What you will do - Transcribe every entry word for word. Skip the pictures.

Dataset content -
-.-.-
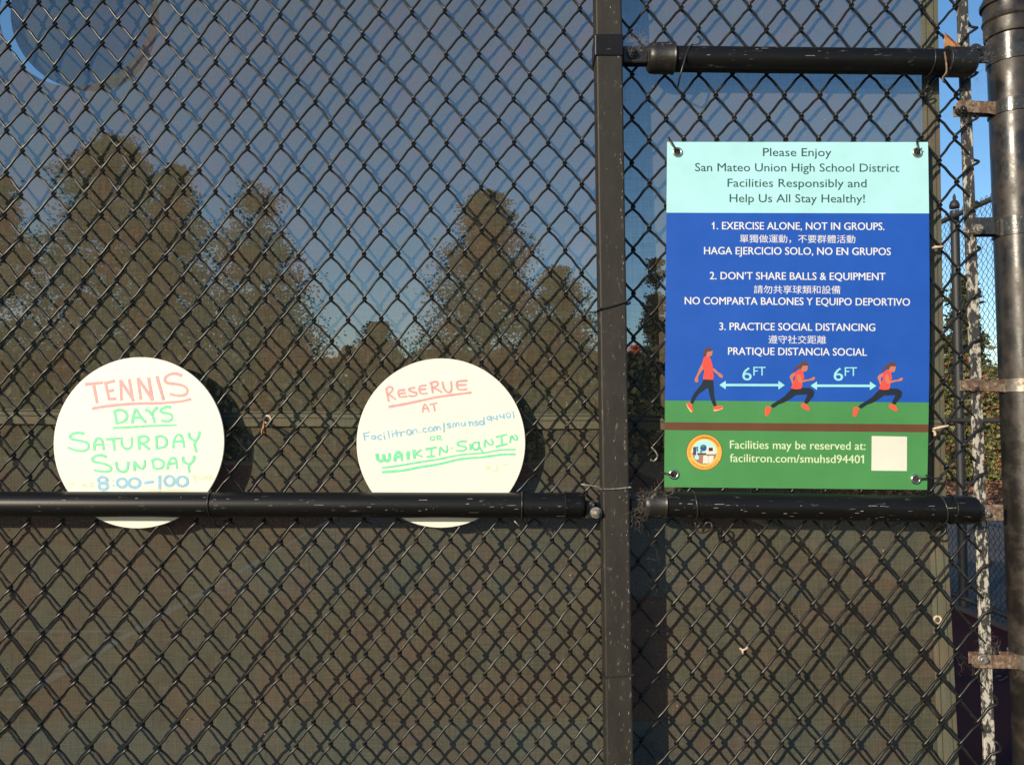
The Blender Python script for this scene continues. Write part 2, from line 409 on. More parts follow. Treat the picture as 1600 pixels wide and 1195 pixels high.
# sleeve band round the square post at the top rail
def sleeve(py0, py1, grow=.0018, m='bandblack'):
    z1, z0 = U(950, py0, yf).z, U(950, py1, yf).z
    b = MB(); zc = (z0+z1)/2; b.box((cxz(zc)-.0006, (yf+yb)/2, zc), (2*hw+2*grow, yb-yf+2*grow, z1-z0))
    b.build('post_sleeve', M[m], fence, bevel=.002)
sleeve(54, 88, .0018, 'rail')
b = MB(); rr_ = random.Random(77)
for k in range(120):
    z = rr_.uniform(cxz(0)*0+.55, 2.45); x = cxz(z)+hw-rr_.uniform(.0035, .0075)-(.030*rr_.random() if rr_.random() < .25 else 0); l_ = rr_.uniform(.0006, .0028); w2 = rr_.uniform(.0003, .0007)
    b.face([(x-w2, yf-.0004, z-l_), (x+w2, yf-.0004, z-l_*.8), (x+w2*.8, yf-.0004, z+l_), (x-w2, yf-.0004, z+l_*.7)])
tag(b.build('paint_chip', mat('bare chipped primer', (.22,.20,.17), .8, var=.4, vscale=200), fence), kind='stuff')
# ties around the square post
def tie_round_post(pyL, pyR, rad=.0012, m='tie', ext=.0):
    zL, zR = U(930, pyL, yf).z, U(975, pyR, yf).z; xc = cxz((zL+zR)/2); g = hw+rad*1.2
    pts = [(xc-g-.02-ext, -.004, zL+.004), (xc-g-.008, -.007, zL+.001), (xc-g, yb-.005, zL), (xc-g, yf-rad, zL), (xc-g+.002, yf-rad*1.4, zL), (xc, yf-rad*1.3, (zL+zR)/2-.001), (xc+g-.002, yf-rad*1.4, zR), (xc+g, yf, zR), (xc+g, yb-.004, zR+.001), (xc+g+.008, -.006, zR+.002), (xc+g+.012, -.003, zR+.006)]
    b = MB(); b.tube(catmull(pts, 3), rad, 6); b.build('tie_wire', M[m], fence, smooth=True)
tie_round_post(483, 471, .0017, 'tie', .006)
tie_round_post(764, 761, .0015, 'zinc', .010)
tie_round_post(1057, 1054, .0010)

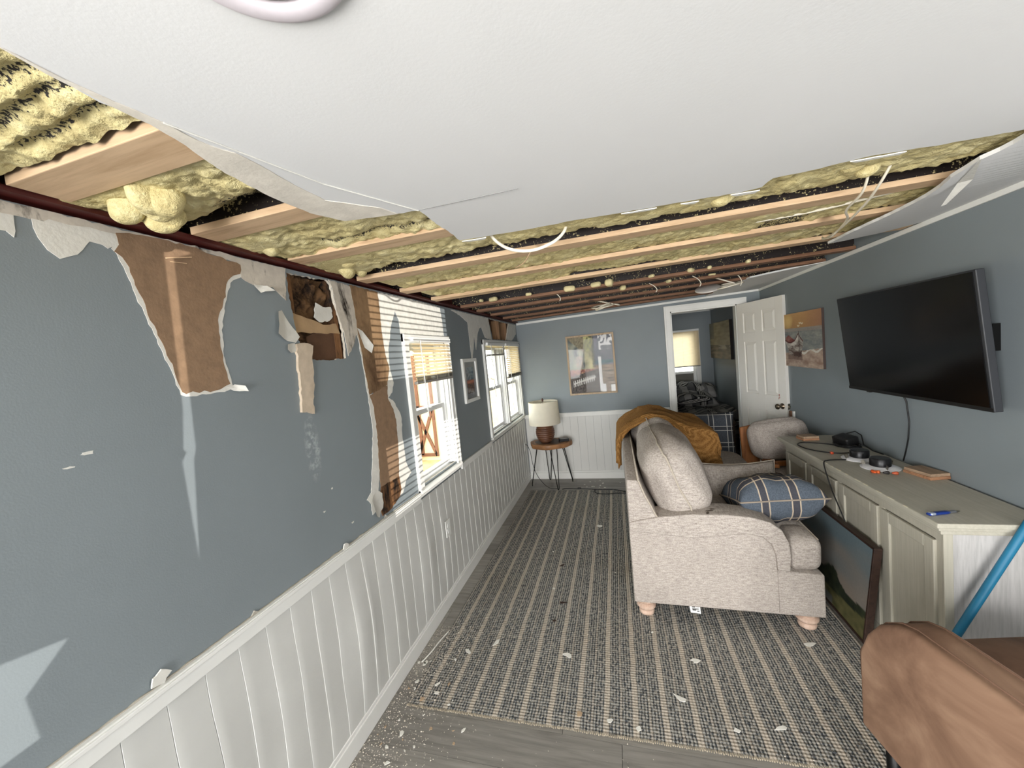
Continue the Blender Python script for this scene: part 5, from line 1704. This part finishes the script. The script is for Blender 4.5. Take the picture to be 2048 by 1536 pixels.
-.-.-
Task answer -
The Blender Python script for this scene continues. Write part 2, from line 409 on. More parts follow. Treat the picture as 1600 pixels wide and 1195 pixels high.
# sleeve band round the square post at the top rail
def sleeve(py0, py1, grow=.0018, m='bandblack'):
    z1, z0 = U(950, py0, yf).z, U(950, py1, yf).z
    b = MB(); zc = (z0+z1)/2; b.box((cxz(zc)-.0006, (yf+yb)/2, zc), (2*hw+2*grow, yb-yf+2*grow, z1-z0))
    b.build('post_sleeve', M[m], fence, bevel=.002)
sleeve(54, 88, .0018, 'rail')
b = MB(); rr_ = random.Random(77)
for k in range(120):
    z = rr_.uniform(cxz(0)*0+.55, 2.45); x = cxz(z)+hw-rr_.uniform(.0035, .0075)-(.030*rr_.random() if rr_.random() < .25 else 0); l_ = rr_.uniform(.0006, .0028); w2 = rr_.uniform(.0003, .0007)
    b.face([(x-w2, yf-.0004, z-l_), (x+w2, yf-.0004, z-l_*.8), (x+w2*.8, yf-.0004, z+l_), (x-w2, yf-.0004, z+l_*.7)])
tag(b.build('paint_chip', mat('bare chipped primer', (.22,.20,.17), .8, var=.4, vscale=200), fence), kind='stuff')
# ties around the square post
def tie_round_post(pyL, pyR, rad=.0012, m='tie', ext=.0):
    zL, zR = U(930, pyL, yf).z, U(975, pyR, yf).z; xc = cxz((zL+zR)/2); g = hw+rad*1.2
    pts = [(xc-g-.02-ext, -.004, zL+.004), (xc-g-.008, -.007, zL+.001), (xc-g, yb-.005, zL), (xc-g, yf-rad, zL), (xc-g+.002, yf-rad*1.4, zL), (xc, yf-rad*1.3, (zL+zR)/2-.001), (xc+g-.002, yf-rad*1.4, zR), (xc+g, yf, zR), (xc+g, yb-.004, zR+.001), (xc+g+.008, -.006, zR+.002), (xc+g+.012, -.003, zR+.006)]
    b = MB(); b.tube(catmull(pts, 3), rad, 6); b.build('tie_wire', M[m], fence, smooth=True)
tie_round_post(483, 471, .0017, 'tie', .006)
tie_round_post(764, 761, .0015, 'zinc', .010)
tie_round_post(1057, 1054, .0010)

Continue the Blender Python script for this scene: part 5, from line 1704. This part finishes the script. The script is for Blender 4.5. Take the picture to be 2048 by 1536 pixels.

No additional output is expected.